Aleksa Santic (1868 - 1924) was a Serbian poet and academician, born in Mostar, where he spent most of his life and poetry creativity. Having lived in a merchant family, the people did not have enough understanding for his talent. He graduated in the trade school in Trieste and Ljubljana, then returned to Mostar. He was «in the beginning rather withdrawn,» he took care of books in his father’s shop and read «the papers and books he could find in Mostar». A few years later he began his literary and social work.
He created the greatest works in the late 19th and early 20th century. His role models were Serbian writers Vojislav Ilic and Jovan Jovanovic Zmaj, while Heinrich Heine was the most respected of foreigners. In his songs there is emotional pain, patriotism, love yearning and defiance for the nationally and socially endangered Serbian people.

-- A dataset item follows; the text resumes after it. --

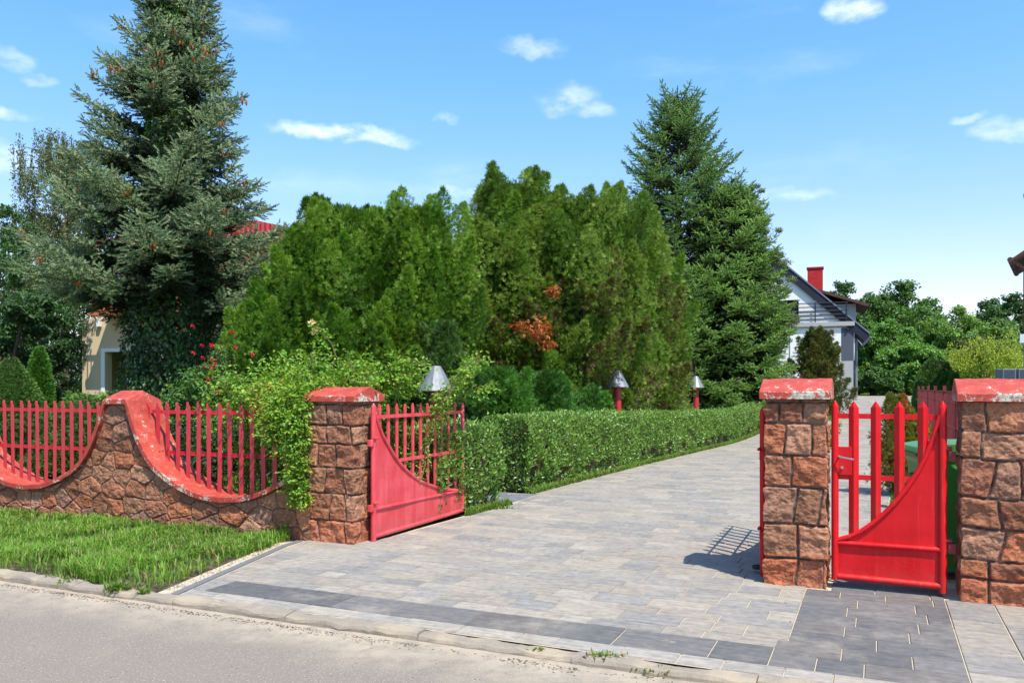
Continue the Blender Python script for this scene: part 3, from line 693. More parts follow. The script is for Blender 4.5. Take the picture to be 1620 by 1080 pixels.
# ------------------------------------------------------------------ foliage engine
def unit(a): return a / (np.linalg.norm(a, axis=-1, keepdims=True) + 1e-9)
def rv(n, rs): return unit(rs.normal(size=(n, 3)))
class Fol:
    """instances a small leaf template on many frames and bakes them into one mesh"""
    def __init__(s): s.V = []; s.C = []; s.F = []; s.n = 0
    def inst(s, TV, TF, O, D, N, sc, col, tcol=None):
        TV = np.asarray(TV, float); TF = np.asarray(TF, int); D = unit(D); Sd = unit(np.cross(D, N)); N2 = np.cross(Sd, D)
        sc = np.broadcast_to(np.asarray(sc, float), (len(O),))[:, None, None]
        P = O[:, None, :] + sc * (TV[None, :, 0:1] * Sd[:, None, :] + TV[None, :, 1:2] * D[:, None, :] + TV[None, :, 2:3] * N2[:, None, :])
        c = np.broadcast_to(col[:, None, :], P.shape).copy()
        if tcol is not None: c *= np.asarray(tcol)[None, :, None]
        s.V.append(P.reshape(-1, 3).astype(np.float32)); s.C.append(c.reshape(-1, 3).astype(np.float32))
        s.F.append((TF[None] + (np.arange(len(O)) * len(TV))[:, None, None] + s.n).reshape(-1, TF.shape[1])); s.n += P.shape[0] * P.shape[1]
    def build(s, name, m, parent=None, smooth=False):
        V = np.concatenate(s.V); C = np.concatenate(s.C); k = {}
        for f in s.F: k.setdefault(f.shape[1], []).append(f)
        return link(name, mesh_from(name, V, [np.concatenate(x) for x in k.values()], C, smooth), m, parent)
def fan(n, L, wd, spread, seed=0, bend=.2):
    """fan / tuft of n narrow blades"""
    rs = np.random.default_rng(seed); V = []; F = []
    for i in range(n):
        a = (i / (n - 1) - .5) * spread if n > 1 else 0; o = rs.uniform(-.5, .5) * bend * 2; l = L * (1 - .35 * abs(a) / (spread / 2 + 1e-6)) * rs.uniform(.8, 1.1)
        d = np.array((math.sin(a), math.cos(a), o)); p = np.array((math.cos(a), -math.sin(a), rs.uniform(-.6, .6))) * wd / 2; k = len(V)
        st = d * l * .0 + np.array((0, .0, 0)); V += [st - p * .5, st + d * l * .55 + p, st + d * l, st + d * l * .5 - p]; F.append((k, k + 1, k + 2, k + 3))
    return np.array(V), np.array(F)
def brush(n, L, nl, wd, seed=0):
    """bottle-brush twig along +y with needles all round"""
    rs = np.random.default_rng(seed); V = []; F = []
    for i in range(n):
        t_ = (i + .5) / n; ph = i * 2.4; out = np.array((math.cos(ph), 0, math.sin(ph) * .8)); d = out * .8 + np.array((0, .75, .15)); d /= np.linalg.norm(d)
        o = np.array((0, t_ * L, 0)); l = nl * (1.0 - .35 * t_); p = np.cross(d, (0, 1, 0)); p = p / np.linalg.norm(p) * wd / 2; k = len(V)
        V += [o - p, o + p, o + d * l]; F.append((k, k + 1, k + 2))
    return np.array(V), np.array(F)
def leaf_tpl(wd=.5, fold=.15):
    return np.array([(0, 0, 0), (wd / 2, .4, fold), (0, 1, .0), (-wd / 2, .4, fold), (0, .45, 0)]), np.array([(0, 1, 4), (1, 2, 4), (4, 2, 3), (0, 4, 3)])
LEAF_V = np.array([(0, 0, 0), (.26, .45, .08), (0, 1, -.05), (-.26, .45, .08)]); LEAF_F = np.array([(0, 1, 2), (0, 2, 3)])
WLEAF_V = np.array([(0, 0, 0), (.36, .5, .10), (0, 1, -.08), (-.36, .5, .10)])
def colvar(base, n, rs, amt=.25, hue=.12, clump=None, alt=None, altp=0.0):
    c = np.array(base)[None] * (1 + rs.uniform(-amt, amt, (n, 1))) * (1 + rs.uniform(-hue, hue, (n, 3)) * np.array((1, .35, .7)))
    if clump is not None: c = c * clump[:, None]
    if alt is not None:
        k = rs.random(n) < altp; c[k] = np.array(alt)[None] * (1 + rs.uniform(-amt, amt, (k.sum(), 1)))
    return c
def clumpf(P, sc=1.3, lo=.72, hi=1.3): return lo + (hi - lo) * np.clip((fbm(P[:, 0] * sc + 50, P[:, 1] * sc + 50, P[:, 2] * sc + 50, 2) - .25) * 2, 0, 1)
TB = brush(15, .13, .050, .021, 1)
TB_F = brush(14, .16, .055, .028, 2)

def limb_mesh(curves, name, m, parent, n=6):
    """curves: list of (points, radii)"""
    b = MB()
    for P, r in curves: b.tube(P, r, n, cap=False)
    return b.build(name, m, parent, smooth=True)

def spruce(name, label, cat, x, y, H, prof, cols, seed, z_low=.4, whorl=.33, nb=8, droop=.35, upt=.35, dens=1.0, group=None, leader2=None, tcut=1.0, tpl=None, side=.42, lv=(.74, 1.15), tw=1.0, smin=.09):
    """conifer: whorls of limbs, flat side branches on the limbs, needle twigs along all of them"""
    rs = np.random.default_rng(seed); g = ground_at(x, y); root = thing(name, label, cat, (x, y, g), 0, group)
    f = Fol(); limbs = [([(0, 0, -.1), (0.03, .02, H * .5), (0, 0, H * .97)], [.02 * H, .012 * H, .01])]
    tpl = tpl or TB; hs, rsd = zip(*prof); z = z_low * 1.0; O, D, Nn, Cc = [], [], [], []
    axes = [(0, 0, H, 0)]
    if leader2: axes = [(leader2[0], leader2[1], leader2[2], leader2[3]), (0, 0, H, 0)]
    bt = []
    for (ax, ay, HH, zs) in axes:
        z = max(z_low, zs) 
        while z < HH - .15:
            rad = np.interp(z / H, hs, rsd) * (1 if not zs else .62)
            kk = nb if rad > .6 else max(4, nb - 2)
            ph0 = rs.uniform(0, 6.28)
            for k in range(kk):
                L = rad * rs.uniform(*lv); 
                if L < .07: continue
                ph = ph0 + k * 6.283 / kk + rs.normal(0, .18); zz = z + rs.normal(0, whorl * .35)
                o = np.array((ax, ay, zz)); out = np.array((math.cos(ph), math.sin(ph), 0))
                top = (zz / H) ** 2
                q = np.linspace(0, 1, 9)[:, None]
                P = o + out * q * L + np.array((0, 0, 1)) * (L * ((.35 * top - droop * (1 - top)) * q + upt * q ** 2.4))
                bt.append((P, L))
            z += whorl * rs.uniform(.8, 1.2) * (.6 if z > .8 * H else 1)
        # leader
        bt.append((np.array([(ax, ay, HH - .5 + .5 * q) for q in np.linspace(0, 1, 9)]), .3))
    for P, L in bt:
        if L > .5: limbs.append(([tuple(p) for p in P[::2]], list(np.linspace(.012 + .008 * L, .004, 5))))
        seg = np.linalg.norm(np.diff(P, axis=0), axis=1).sum(); nsd = max(3, int(seg / (.105) * dens))
        tt = np.linspace(.22 if L > .8 else .05, .97, nsd) ** .9
        for j, q in enumerate(tt):
            i = min(int(q * 8), 7); fr = q * 8 - i; p = P[i] * (1 - fr) + P[i + 1] * fr; d = P[i + 1] - P[i]; d = d / (np.linalg.norm(d) + 1e-9)
            sd_ = np.cross(d, (0, 0, 1)); sd_ /= np.linalg.norm(sd_) + 1e-9
            for sg in (-1, 1):
                l2 = side * L * (1 - q) ** .75 * rs.uniform(.7, 1.15) + smin; l2 = min(l2, .85)
                dd = d * .62 + sg * sd_ * .78 + np.array((0, 0, rs.normal(-.05, .34))); dd /= np.linalg.norm(dd)
                m = max(1, int(l2 / .062 * tw)); s_ = (np.arange(m) + rs.random(m) * .6) / m * l2
                pts = p + s_[:, None] * dd + np.array((0, 0, -1)) * (s_[:, None] ** 2 * .25)
                alt_ = np.where(np.arange(m) % 2 == 0, 1, -1)[:, None]; s2 = np.cross(dd, (0, 0, 1)); s2 /= np.linalg.norm(s2) + 1e-9
                td = dd * .75 + alt_ * s2 * .62 + rs.normal(0, .30, (m, 3)); td[-1] = dd
                O.append(pts); D.append(td); Nn.append(np.tile((0, 0, 1.0), (m, 1)) + rs.normal(0, .25, (m, 3)))
            O.append(p[None]); D.append(d[None] + rs.normal(0, .1, (1, 3))); Nn.append(np.array([(0, 0, 1.0)]))
        O.append(P[-1][None]); D.append((P[-1] - P[-2])[None]); Nn.append(np.array([(0, 0, 1.0)]))
    O, D, Nn = np.concatenate(O), np.concatenate(D), np.concatenate(Nn)
    if tcut < 1: k = rs.random(len(O)) < tcut; O, D, Nn = O[k], D[k], Nn[k]
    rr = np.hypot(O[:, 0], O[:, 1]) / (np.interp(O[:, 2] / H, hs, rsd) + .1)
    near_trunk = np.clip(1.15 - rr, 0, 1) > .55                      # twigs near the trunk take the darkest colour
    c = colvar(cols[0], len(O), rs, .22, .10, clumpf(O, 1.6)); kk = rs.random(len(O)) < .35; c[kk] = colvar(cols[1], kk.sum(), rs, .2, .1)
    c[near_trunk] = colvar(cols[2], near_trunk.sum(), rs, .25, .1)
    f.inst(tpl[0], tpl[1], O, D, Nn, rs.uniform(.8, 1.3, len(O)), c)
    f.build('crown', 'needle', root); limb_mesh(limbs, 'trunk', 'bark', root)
    return root, O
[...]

In 1902, he went to Geneva, but he barely «spent three weeks there; in the naive song «I Can not Be Here» he cried out loudly that he could not tolerate a strange land. « During the annexation crisis, he, with Svetozar Corovic and Nikola Kasikovic, had fled to Italy and put himself available for the Serbian government, as will be again in 1912 at the beginning of the Balkan War. « In 1913 the Austro-Hungarian authorities expelled him from Mostar. During the First World War, he was imprisoned as a hostage and «twice repeatedly accused’’ because of his songs. After the end of the war, he was elected as a member of the Serbian Committee in Mostar.
During his lifetime, literary criticism highlighted two «basic and strong» feelings in his poetry. The first feeling is «a burning love for his people». From the beginning, this feeling occurs mainly in three ways: as a pride because of his heroic past, as a protest against the sad present and as a belief in a better future that will come through the struggle and victory that will represent the resurrected past.